STATED EXERCISE:
Write out the entire listing below exactly as it appears, minus any pictures.

DATA EXTRACT:
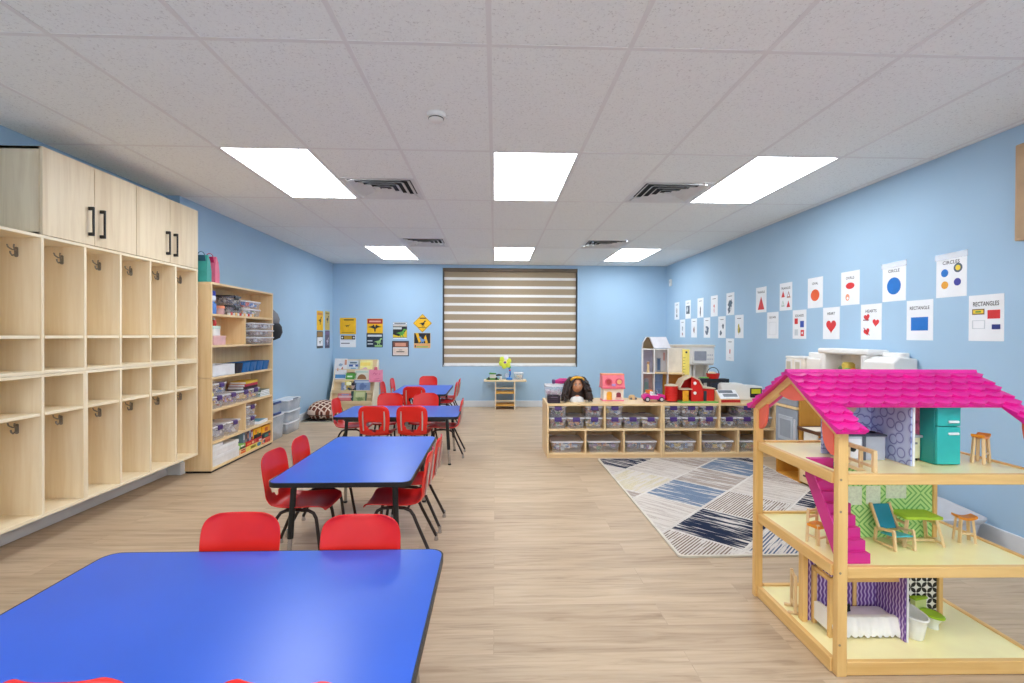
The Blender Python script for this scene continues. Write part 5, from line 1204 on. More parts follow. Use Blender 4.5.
# ------------------------------------------------------------------ toy kitchens along the right wall
OCH = wood('ochre_panel', (206, 148, 58), (186, 126, 42), 2, 4); GREY = M('grey_blue_door', (150, 158, 168), .45, var=.03)
t = thing('toy_kitchen', 'wooden toy kitchen with grey fridge doors behind the dollhouse, front towards the tables', 'toy kitchen', (2.735, 4.005, 0))
fx = -.10
def kx(x0, x1, y0, y1, z0, z1, nm, m, par=None, bev=.003): return MB().box(x0, x1, y0, y1, z0, z1).build(nm, m, par or t, bevel=bev)
for y in (.16, .50): kx(fx, .11, y - .009, y + .009, 0, .885, 'tower_side', OCH)
kx(fx, .11, .15, .51, .868, .886, 'tower_top', OCH); kx(fx, .11, .168, .492, .27, .288, 'tower_shelf', OCH); kx(.10, .11, .168, .492, .0, .88, 'tower_back', OCH)
kx(fx, .11, .168, .492, .0, .018, 'tower_base', OCH)
for z0, z1 in ((.292, .63), (.66, .862)):
    dd = kx(fx - .016, fx,   .172, .488, z0, z1, 'fridge_door', GREY)
    kx(fx - .022, fx - .014, .222, .438, z0 + .05, z1 - .07, 'door_moulding', M('grey_blue_light', (178, 186, 194), .4), dd, .002)
    kx(fx - .025, fx - .019, .25, .41, z0 + .08, z1 - .10, 'door_inset', GREY, dd, .002)
    kx(fx - .03, fx - .014, .185, .198, z0 + .08, z1 - .08, 'handle', C((206, 206, 210)), dd, .002)
kx(fx - .022, fx + .002, .165, .494, .634, .656, 'cross_rail', TOYWOOD)
for y in (-.56, -.1, .14): kx(fx, .11, y - .009, y + .009, 0, .47, 'base_side', OCH)
kx(fx - .02, .12, -.58, .158, .47, .50, 'counter', M('dark_walnut_counter', (92, 58, 36), .4, var=.12), bev=.004)
kx(fx - .006, .02, -.09, .09, .30, .474, 'sink_front', C((244, 240, 230), .3))
mb = MB(); mb.box(fx - .018, fx - .012, -.085, .085, .478, .494).box(fx - .018, .06, -.09, .09, .498, .503); mb.build('sink_rim', C((240, 236, 226), .3), t, smooth=0)
for z in (.035, .155):
    dr = kx(fx - .014, fx + .09, -.09, .13, z, z + .10, 'drawer', TOYWOOD); kx(fx - .022, fx - .012, -.03, .07, z + .055, z + .068, 'handle', C((90, 70, 50)), dr, .001)
kx(fx - .012, fx, -.55, -.11, .03, .45, 'oven_door', GREY)
mb = MB().tube([(.05, .0, .503), (.05, .0, .60), (.03, 0, .63), (-.01, 0, .62), (-.02, 0, .60)], .008, 8); mb.build('tap', C((60, 60, 64)), t)
kx(.10, .112, -.57, .15, .0, .47, 'back_panel', OCH)
t = thing('play_kitchen', 'long white plastic play kitchen against the right wall, its cabinets showing above the dollhouse roof', 'toy kitchen', (2.975, 4.02, 0))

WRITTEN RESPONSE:
The Blender Python script for this scene continues. Write part 5, from line 1204 on. More parts follow. Use Blender 4.5.
# ------------------------------------------------------------------ toy kitchens along the right wall
OCH = wood('ochre_panel', (206, 148, 58), (186, 126, 42), 2, 4); GREY = M('grey_blue_door', (150, 158, 168), .45, var=.03)
t = thing('toy_kitchen', 'wooden toy kitchen with grey fridge doors behind the dollhouse, front towards the tables', 'toy kitchen', (2.735, 4.005, 0))
fx = -.10
def kx(x0, x1, y0, y1, z0, z1, nm, m, par=None, bev=.003): return MB().box(x0, x1, y0, y1, z0, z1).build(nm, m, par or t, bevel=bev)
for y in (.16, .50): kx(fx, .11, y - .009, y + .009, 0, .885, 'tower_side', OCH)
kx(fx, .11, .15, .51, .868, .886, 'tower_top', OCH); kx(fx, .11, .168, .492, .27, .288, 'tower_shelf', OCH); kx(.10, .11, .168, .492, .0, .88, 'tower_back', OCH)
kx(fx, .11, .168, .492, .0, .018, 'tower_base', OCH)
for z0, z1 in ((.292, .63), (.66, .862)):
    dd = kx(fx - .016, fx,   .172, .488, z0, z1, 'fridge_door', GREY)
    kx(fx - .022, fx - .014, .222, .438, z0 + .05, z1 - .07, 'door_moulding', M('grey_blue_light', (178, 186, 194), .4), dd, .002)
    kx(fx - .025, fx - .019, .25, .41, z0 + .08, z1 - .10, 'door_inset', GREY, dd, .002)
    kx(fx - .03, fx - .014, .185, .198, z0 + .08, z1 - .08, 'handle', C((206, 206, 210)), dd, .002)
kx(fx - .022, fx + .002, .165, .494, .634, .656, 'cross_rail', TOYWOOD)
for y in (-.56, -.1, .14): kx(fx, .11, y - .009, y + .009, 0, .47, 'base_side', OCH)
kx(fx - .02, .12, -.58, .158, .47, .50, 'counter', M('dark_walnut_counter', (92, 58, 36), .4, var=.12), bev=.004)
kx(fx - .006, .02, -.09, .09, .30, .474, 'sink_front', C((244, 240, 230), .3))
mb = MB(); mb.box(fx - .018, fx - .012, -.085, .085, .478, .494).box(fx - .018, .06, -.09, .09, .498, .503); mb.build('sink_rim', C((240, 236, 226), .3), t, smooth=0)
for z in (.035, .155):
    dr = kx(fx - .014, fx + .09, -.09, .13, z, z + .10, 'drawer', TOYWOOD); kx(fx - .022, fx - .012, -.03, .07, z + .055, z + .068, 'handle', C((90, 70, 50)), dr, .001)
kx(fx - .012, fx, -.55, -.11, .03, .45, 'oven_door', GREY)
mb = MB().tube([(.05, .0, .503), (.05, .0, .60), (.03, 0, .63), (-.01, 0, .62), (-.02, 0, .60)], .008, 8); mb.build('tap', C((60, 60, 64)), t)
kx(.10, .112, -.57, .15, .0, .47, 'back_panel', OCH)
t = thing('play_kitchen', 'long white plastic play kitchen against the right wall, its cabinets showing above the dollhouse roof', 'toy kitchen', (2.975, 4.02, 0))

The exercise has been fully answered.